Вторым событием был рост важности альянсов. Коль скоро на войне значение имела подавляющая сила, значит прирост силы можно было обеспечить при помощи альянсов. В конце XIX века альянсы начали приобретать четкую конфигурацию, это было важной причиной того, почему все крупные державы оказались втянуты в Первую мировую войну.

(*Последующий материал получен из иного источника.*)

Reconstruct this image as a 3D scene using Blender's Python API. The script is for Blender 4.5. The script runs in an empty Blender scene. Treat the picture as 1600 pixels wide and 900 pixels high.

Третьим весомым событием стала кодификация законов войны, начало которой было положено в середине XIX века Парижской декларацией (1856 год), регулировавшей морскую торговлю в военное время. Во время Гражданской войны в США к делу привлекли известного немецкого юриста, составившего так называемый Кодекс Либера, в котором были изложены правила и базовые принципы сухопутной войны, а повстанцы приравнивались по своему статусу к международному противнику. Женевская конвенция 1864 года (вдохновленная Анри Дюнаном, основателем Международного Красного Креста), Петербургская декларация 1868 года, Гаагские конференции 1899 и 1907 годов и Лондонская конференция 1908 года — все они внесли свой вклад в расширение корпуса международного права, касающегося ведения войны. Было не только сформулировано представление о «военной необходимости» и определены виды оружия и тактические приемы, не сообразующиеся с этим представлением, но и освещены вопросы обращения с пленными, больными и ранеными и нонкомбатантами. Хотя эти правила не всегда соблюдались, тем не менее они внесли существенный вклад в оформление того, что собой представляют законные военные действия, и обрисовали те пределы, внутри которых могла применяться неограниченная сила (unsparing force). В некотором смысле они были попыткой консервации понятия войны как рационального инструмента государственной политики в условиях, когда сама логика войны и стремление войны к крайностям вкупе с растущим технологическим потенциалом приводили к постоянному увеличению разрушительного эффекта.
Подводя итог, можно сказать, что нововременная война, как она сложилась в XIX веке, подразумевала войну между государствами, с постоянно растущей ролью масштабов и мобильности и обострением необходимости в «рациональной» организации и «научной» доктрине, благодаря которым можно было бы управлять этими крупными скоплениями сил.